▸ **WHAT TO DO**: Repeat every line, exactly, from the very first through the one where "R = math.radians" appears. Add nothing else.

begin DATA PROVIDED

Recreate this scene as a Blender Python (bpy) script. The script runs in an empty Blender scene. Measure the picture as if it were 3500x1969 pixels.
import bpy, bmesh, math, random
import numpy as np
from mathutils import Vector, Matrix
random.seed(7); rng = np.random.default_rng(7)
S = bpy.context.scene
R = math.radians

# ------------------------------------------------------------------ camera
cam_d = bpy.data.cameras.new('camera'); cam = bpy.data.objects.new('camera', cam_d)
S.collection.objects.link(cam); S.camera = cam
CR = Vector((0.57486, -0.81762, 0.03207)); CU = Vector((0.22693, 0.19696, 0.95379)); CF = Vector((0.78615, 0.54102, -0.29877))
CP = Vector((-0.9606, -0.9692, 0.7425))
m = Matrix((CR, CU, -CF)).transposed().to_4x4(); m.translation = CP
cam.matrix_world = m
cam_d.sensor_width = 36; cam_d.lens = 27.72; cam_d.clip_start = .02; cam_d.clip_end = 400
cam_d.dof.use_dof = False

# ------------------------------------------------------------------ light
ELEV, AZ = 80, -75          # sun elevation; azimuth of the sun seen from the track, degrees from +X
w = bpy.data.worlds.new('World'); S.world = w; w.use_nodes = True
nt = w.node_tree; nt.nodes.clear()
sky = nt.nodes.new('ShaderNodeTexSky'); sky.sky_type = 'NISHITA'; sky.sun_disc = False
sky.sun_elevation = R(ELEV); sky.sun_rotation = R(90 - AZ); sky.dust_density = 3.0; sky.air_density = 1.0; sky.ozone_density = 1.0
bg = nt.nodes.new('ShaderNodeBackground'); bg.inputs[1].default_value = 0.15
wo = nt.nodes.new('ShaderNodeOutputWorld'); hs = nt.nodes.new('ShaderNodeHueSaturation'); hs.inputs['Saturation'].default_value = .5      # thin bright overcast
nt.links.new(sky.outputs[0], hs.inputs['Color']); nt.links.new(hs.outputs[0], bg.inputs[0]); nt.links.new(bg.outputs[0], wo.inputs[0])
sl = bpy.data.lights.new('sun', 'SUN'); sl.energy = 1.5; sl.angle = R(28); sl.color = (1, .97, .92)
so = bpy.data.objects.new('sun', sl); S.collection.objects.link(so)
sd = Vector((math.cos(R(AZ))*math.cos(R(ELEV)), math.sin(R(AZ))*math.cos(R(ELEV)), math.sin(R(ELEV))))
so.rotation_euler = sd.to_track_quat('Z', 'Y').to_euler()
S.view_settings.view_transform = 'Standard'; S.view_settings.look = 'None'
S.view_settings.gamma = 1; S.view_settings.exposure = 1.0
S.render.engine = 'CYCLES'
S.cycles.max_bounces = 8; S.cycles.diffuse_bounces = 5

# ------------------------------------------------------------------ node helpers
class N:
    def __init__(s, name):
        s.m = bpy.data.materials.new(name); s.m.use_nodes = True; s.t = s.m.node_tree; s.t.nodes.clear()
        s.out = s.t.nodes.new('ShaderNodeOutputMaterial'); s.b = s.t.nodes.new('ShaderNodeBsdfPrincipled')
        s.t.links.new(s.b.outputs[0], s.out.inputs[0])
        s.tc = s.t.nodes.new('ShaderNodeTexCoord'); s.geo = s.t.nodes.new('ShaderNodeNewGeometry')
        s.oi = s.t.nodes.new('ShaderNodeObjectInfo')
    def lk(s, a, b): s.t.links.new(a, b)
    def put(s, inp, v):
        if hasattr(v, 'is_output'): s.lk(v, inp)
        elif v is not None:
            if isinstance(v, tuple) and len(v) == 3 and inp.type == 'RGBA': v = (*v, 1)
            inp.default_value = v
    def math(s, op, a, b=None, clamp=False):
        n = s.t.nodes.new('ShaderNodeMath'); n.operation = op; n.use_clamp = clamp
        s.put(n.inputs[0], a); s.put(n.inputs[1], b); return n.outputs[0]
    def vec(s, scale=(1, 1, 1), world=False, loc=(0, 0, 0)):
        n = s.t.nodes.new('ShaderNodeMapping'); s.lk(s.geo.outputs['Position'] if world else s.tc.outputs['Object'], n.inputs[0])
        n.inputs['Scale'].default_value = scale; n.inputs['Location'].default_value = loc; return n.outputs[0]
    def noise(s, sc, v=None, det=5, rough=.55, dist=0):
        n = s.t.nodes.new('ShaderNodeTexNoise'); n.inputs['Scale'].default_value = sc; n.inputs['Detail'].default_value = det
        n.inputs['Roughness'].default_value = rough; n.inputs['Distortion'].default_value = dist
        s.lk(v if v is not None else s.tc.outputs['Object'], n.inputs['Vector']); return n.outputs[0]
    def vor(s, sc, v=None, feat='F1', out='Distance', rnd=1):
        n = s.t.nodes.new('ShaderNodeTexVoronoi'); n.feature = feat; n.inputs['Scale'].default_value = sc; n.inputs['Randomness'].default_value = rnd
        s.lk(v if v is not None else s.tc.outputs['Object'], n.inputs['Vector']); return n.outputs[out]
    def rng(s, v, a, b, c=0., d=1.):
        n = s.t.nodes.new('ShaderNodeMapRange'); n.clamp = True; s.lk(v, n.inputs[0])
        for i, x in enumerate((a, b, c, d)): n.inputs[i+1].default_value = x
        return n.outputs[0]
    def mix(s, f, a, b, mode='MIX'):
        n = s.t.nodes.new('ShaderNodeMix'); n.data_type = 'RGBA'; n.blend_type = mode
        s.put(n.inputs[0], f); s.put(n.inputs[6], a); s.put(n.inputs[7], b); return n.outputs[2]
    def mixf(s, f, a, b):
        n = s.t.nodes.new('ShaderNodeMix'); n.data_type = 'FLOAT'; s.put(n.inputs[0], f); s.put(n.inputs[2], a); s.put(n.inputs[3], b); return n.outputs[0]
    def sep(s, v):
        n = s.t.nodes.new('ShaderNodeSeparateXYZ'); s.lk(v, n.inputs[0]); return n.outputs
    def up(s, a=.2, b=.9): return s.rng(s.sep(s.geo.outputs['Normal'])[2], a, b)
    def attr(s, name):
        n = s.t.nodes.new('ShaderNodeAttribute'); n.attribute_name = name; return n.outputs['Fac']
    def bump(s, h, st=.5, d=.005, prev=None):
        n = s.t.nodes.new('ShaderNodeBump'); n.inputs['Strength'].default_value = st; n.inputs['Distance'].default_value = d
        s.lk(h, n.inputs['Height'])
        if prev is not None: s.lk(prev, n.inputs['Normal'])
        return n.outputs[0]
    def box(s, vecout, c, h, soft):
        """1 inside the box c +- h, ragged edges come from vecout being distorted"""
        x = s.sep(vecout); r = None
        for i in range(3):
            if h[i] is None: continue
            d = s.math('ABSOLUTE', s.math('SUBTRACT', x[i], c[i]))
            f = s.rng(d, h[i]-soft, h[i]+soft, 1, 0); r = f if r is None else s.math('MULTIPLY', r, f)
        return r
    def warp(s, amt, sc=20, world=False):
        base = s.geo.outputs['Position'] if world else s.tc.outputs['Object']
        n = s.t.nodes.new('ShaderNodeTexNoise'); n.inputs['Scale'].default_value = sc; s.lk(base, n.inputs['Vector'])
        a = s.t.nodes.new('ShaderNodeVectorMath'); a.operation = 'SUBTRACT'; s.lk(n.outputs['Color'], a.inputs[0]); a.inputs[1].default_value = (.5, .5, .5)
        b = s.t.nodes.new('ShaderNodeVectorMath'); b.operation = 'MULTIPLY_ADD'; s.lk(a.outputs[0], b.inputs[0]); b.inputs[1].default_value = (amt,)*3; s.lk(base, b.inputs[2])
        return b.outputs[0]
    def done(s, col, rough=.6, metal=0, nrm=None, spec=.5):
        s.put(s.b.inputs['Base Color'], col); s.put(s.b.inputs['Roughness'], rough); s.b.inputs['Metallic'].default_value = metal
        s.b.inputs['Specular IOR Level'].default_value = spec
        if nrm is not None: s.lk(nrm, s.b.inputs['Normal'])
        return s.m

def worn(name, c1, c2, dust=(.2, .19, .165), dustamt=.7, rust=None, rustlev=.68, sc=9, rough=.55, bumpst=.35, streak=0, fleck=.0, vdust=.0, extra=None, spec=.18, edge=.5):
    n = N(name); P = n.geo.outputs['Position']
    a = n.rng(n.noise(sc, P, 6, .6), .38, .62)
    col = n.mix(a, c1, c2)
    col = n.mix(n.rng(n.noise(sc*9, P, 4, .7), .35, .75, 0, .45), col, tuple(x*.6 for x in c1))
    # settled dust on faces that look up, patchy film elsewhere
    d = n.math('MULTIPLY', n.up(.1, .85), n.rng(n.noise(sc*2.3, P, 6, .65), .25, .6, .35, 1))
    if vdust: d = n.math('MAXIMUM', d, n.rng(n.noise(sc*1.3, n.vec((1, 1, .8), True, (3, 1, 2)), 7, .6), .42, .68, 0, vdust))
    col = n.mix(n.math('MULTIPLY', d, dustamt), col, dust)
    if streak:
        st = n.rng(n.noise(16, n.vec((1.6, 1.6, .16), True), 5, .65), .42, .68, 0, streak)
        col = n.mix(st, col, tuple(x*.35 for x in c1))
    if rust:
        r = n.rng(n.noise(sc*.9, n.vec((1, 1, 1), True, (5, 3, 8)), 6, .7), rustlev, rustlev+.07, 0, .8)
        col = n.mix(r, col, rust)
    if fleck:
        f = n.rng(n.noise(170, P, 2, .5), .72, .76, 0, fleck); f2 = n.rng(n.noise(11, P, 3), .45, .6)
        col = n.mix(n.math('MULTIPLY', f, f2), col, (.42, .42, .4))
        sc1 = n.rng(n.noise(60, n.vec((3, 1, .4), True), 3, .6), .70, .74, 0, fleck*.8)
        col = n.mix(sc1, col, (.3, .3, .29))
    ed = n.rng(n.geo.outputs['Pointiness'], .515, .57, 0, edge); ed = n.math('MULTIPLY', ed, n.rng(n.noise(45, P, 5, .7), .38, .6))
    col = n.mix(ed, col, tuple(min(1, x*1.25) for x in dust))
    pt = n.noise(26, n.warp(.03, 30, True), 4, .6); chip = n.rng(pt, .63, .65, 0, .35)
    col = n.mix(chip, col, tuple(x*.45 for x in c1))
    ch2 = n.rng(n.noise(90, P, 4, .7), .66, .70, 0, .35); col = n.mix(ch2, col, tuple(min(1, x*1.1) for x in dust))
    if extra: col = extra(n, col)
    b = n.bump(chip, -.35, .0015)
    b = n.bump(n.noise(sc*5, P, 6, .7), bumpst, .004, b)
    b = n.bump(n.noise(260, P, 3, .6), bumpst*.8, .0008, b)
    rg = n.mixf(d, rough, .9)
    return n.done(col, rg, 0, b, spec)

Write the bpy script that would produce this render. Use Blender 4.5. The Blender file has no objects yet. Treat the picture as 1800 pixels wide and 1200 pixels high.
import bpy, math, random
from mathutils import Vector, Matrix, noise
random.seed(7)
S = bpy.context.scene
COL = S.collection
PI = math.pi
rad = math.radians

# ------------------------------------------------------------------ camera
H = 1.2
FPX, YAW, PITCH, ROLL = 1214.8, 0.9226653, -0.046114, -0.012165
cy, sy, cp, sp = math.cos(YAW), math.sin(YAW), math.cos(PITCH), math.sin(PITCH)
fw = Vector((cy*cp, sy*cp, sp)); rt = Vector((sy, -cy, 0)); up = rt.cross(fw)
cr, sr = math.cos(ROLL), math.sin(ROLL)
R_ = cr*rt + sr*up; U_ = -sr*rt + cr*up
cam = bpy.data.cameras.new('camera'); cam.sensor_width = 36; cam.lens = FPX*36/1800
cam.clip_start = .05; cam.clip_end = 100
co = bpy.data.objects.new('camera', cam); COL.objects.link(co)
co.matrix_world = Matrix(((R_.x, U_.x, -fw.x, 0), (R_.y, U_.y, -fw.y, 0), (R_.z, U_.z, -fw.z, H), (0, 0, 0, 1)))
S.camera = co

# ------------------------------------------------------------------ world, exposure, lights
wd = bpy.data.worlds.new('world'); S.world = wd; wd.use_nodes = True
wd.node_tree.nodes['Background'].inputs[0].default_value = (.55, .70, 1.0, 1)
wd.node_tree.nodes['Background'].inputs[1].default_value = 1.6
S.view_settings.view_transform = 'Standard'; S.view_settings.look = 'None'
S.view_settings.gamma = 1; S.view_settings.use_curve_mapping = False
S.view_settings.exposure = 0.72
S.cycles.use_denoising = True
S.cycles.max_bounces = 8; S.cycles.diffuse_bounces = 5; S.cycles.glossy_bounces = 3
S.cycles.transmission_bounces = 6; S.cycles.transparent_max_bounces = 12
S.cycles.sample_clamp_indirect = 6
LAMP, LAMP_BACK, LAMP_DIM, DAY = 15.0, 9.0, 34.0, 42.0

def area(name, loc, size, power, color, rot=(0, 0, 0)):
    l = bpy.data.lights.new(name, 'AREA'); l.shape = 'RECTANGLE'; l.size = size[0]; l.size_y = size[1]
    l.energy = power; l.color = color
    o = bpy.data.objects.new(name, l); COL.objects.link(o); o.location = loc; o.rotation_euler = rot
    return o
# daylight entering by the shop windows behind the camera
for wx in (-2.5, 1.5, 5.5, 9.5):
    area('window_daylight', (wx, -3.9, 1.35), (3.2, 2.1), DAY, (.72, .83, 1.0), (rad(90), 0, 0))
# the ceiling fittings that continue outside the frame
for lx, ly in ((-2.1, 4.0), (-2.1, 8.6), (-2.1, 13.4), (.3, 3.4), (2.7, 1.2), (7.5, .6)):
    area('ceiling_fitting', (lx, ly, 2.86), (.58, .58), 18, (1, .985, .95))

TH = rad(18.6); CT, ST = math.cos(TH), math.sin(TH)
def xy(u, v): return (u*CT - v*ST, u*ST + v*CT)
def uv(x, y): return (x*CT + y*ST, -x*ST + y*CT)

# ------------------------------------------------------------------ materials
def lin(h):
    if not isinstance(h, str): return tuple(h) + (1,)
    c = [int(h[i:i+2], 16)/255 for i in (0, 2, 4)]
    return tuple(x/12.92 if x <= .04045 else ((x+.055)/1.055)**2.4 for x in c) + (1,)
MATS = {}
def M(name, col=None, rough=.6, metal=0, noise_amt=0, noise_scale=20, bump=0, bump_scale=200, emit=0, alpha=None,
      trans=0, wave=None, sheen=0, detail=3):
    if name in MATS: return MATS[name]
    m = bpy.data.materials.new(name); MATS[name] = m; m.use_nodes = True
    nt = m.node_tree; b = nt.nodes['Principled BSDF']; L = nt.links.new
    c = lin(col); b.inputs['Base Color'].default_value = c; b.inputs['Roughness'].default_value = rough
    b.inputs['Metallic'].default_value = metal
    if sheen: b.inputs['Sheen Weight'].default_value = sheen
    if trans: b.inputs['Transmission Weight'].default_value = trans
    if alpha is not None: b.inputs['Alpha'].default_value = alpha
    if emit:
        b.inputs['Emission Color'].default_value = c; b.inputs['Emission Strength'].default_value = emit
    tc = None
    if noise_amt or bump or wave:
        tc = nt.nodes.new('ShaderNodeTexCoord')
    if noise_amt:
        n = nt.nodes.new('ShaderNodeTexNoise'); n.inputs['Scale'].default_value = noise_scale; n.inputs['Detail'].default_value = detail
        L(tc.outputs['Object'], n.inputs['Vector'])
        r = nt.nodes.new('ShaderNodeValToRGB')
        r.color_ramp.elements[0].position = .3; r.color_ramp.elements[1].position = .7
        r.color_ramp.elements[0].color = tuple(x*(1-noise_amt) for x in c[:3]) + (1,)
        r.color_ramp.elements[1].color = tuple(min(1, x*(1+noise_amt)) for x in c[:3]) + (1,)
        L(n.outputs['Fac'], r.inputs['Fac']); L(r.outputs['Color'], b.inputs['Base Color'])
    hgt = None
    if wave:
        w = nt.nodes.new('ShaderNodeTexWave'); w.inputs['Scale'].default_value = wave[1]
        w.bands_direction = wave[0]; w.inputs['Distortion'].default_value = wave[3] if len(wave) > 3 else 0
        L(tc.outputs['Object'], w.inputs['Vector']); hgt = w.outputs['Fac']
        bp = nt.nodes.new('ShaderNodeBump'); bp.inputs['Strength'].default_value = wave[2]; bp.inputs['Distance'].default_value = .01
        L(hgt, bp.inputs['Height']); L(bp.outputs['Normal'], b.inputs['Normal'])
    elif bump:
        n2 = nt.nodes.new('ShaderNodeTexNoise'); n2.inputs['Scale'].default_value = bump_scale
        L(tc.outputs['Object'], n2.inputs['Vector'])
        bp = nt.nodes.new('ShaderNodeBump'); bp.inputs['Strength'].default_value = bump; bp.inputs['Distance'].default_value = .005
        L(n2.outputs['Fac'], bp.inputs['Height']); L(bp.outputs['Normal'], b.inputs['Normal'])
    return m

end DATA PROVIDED

▸ **EXERCISE RESPONSE**:
Recreate this scene as a Blender Python (bpy) script. The script runs in an empty Blender scene. Measure the picture as if it were 3500x1969 pixels.
import bpy, bmesh, math, random
import numpy as np
from mathutils import Vector, Matrix
random.seed(7); rng = np.random.default_rng(7)
S = bpy.context.scene
R = math.radians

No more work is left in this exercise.